The Corporeal Anxiety of Watching ‘Black Swan’ for the First Time
I know I’m late to the Black Swan party. Like, a decade late.
But last night, after work, I transitioned from my desk to my bed and put the Natalie Portman psychological thriller on my laptop and got involved.
I think that ‘getting involved’ is an understated way to describe my viewing experience. Rather, it was more like Natalie Portman’s black swan shot out from my laptop, grabbed me by the back of my neck, and stretched my eyelids open, forcing me to absorb every ounce of delightfully monstrous material.

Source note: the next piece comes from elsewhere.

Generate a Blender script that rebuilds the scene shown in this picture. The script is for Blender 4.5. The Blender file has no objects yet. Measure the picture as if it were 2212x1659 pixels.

Either way, as a 20-something navigating my career and life with anxiety and impostor syndrome constantly nipping at my heels and clouding my brain, I couldn’t help but connect immediately with Portman’s Nina. A ballet star nearing the end of her prime (or so the industry decrees), Portman gives Nina a paralyzing mix of emotion; she’s aware of her exceptional talent yet simultaneously self-sabotaging at every turn. Roiling in the depths of her consciousness is an undercurrent of dissonance: is what she wants even what she really wants? Or is it what the predatory agents of chaos in her life, her mother and the ballet artistic director, and the devastating pressures of ballet’s vicious world, really want? Speaking of agency, the film strips Nina of it completely in most scenes; she’s less like a swan and more like a seagull in a raging tempest.
I drew parallels all film long between Nina and my own inner saboteurs. Whether it’s my anxiety or impostor syndrome talking, how many times have I blockaded my own path? Even when, or perhaps especially when, I know I am capable of achieving something that I want? Despite Nina clearly wanting to be cast in the role of the black swan, which she ends up getting, her commitment to perfection is wrecking her soul. Every scene gave me chills.
Thomas, the ballet director, is as much the manipulative male authority figure weasel as he is an embodiment of the psyche of anyone in a creative field. “You are always trying to be perfect,” he tells Nina mid-rehearsal. “Why don’t you let go, like Lily?” We often are trying our best; when a profession is in a creative industry, though, the standards of excellence are often decided by gatekeepers like Thomas, or determined by otherwise arbitrary markers of success. Suddenly, success is a disarmingly elusive reward for an immense undertaking of pain and sacrifice.
Thomas is the kind of director who picks women for titular roles in shows based on whether he’s attracted to them, and more insidiously, whether he thinks he can successfully groom them to be his “little princess.” Vincent Cassel’s Thomas was disgusting and loathsome, as was Nina’s mother, played by Barbara Hershey. Did Patricia Arquette take notes from Hershey’s manic, controlling performance as a mother living vicariously through her daughter? She must’ve; even the look is similar between Hershey and Arquette’s portayal of Gypsy Rose’s mother in The Act.
I was blown away by the fascinating visual and sound editing in this film. I’m sure the final sequence, wherein Nina physically molts into a black swan, as well as the countless instances where she sees her inner saboteur in the mirror, on the train, or in Mila Kunis’s devilish Lily, have gotten their roses. Those moments were unforgettable. But what I was most drawn to was the corporeally sickening moments that outlined how far dancers like Nina push their bodies.
I found myself enthralled by the sound of bone and sinew creaking when Nina would do pointe work, bearing her weight and movements on her toes. The thought of it makes my hands sweat as I type this, but the delivery of that sound and the close-up shots of her feet beckoned me to consider the physical stresses of this line of work, much like the very specific kind of bodily breaking and molding that goes into being an elite gymnast. The visuals and sound work pertaining to the scratches on Nina’s back, and the bloodying of her cuticles, were yet another way to viscerally portray to the viewer the near-cannibalistic manifestations of anxiety.
Lastly, the final moments of the movie are divine. I find myself easily distracted when watching movies, especially from my laptop at home; the final 15–20 minutes had me pinned down, though, as I watched the plot crescendo and swell into its queasy conclusion. Black Swan is a modern classic, a harrowing tale about the way we end up killing ourselves for the spotlight, the stench of the male gaze and manipulation and the endless potential for us to discover darker truths about ourselves at any point in life.
I’m still pondering whether Lily actually existed; not that I’m sold on the theory that Nina was schizophrenic, but I’d like to think that Lily was a device used to suggest that Nina was far more than a pawn in her own life, without conviction or any ability to self-advocate. She had all the characteristics of the black swan the whole time, whether she was even aware of it or not. Mila Kunis, too, is applaudingly dooming in her performance.
Black Swan invites us to consider taboos further than just “women masturbating.” For Nina, taboos like self-harm and exploring her inner cruelty paved the foundation for her escapist narrative, if only to escape from herself. Though it led to her ultimate downfall, being evil felt like the closest we got to seeing Nina at her most free; Portman was spellbinding and horrific.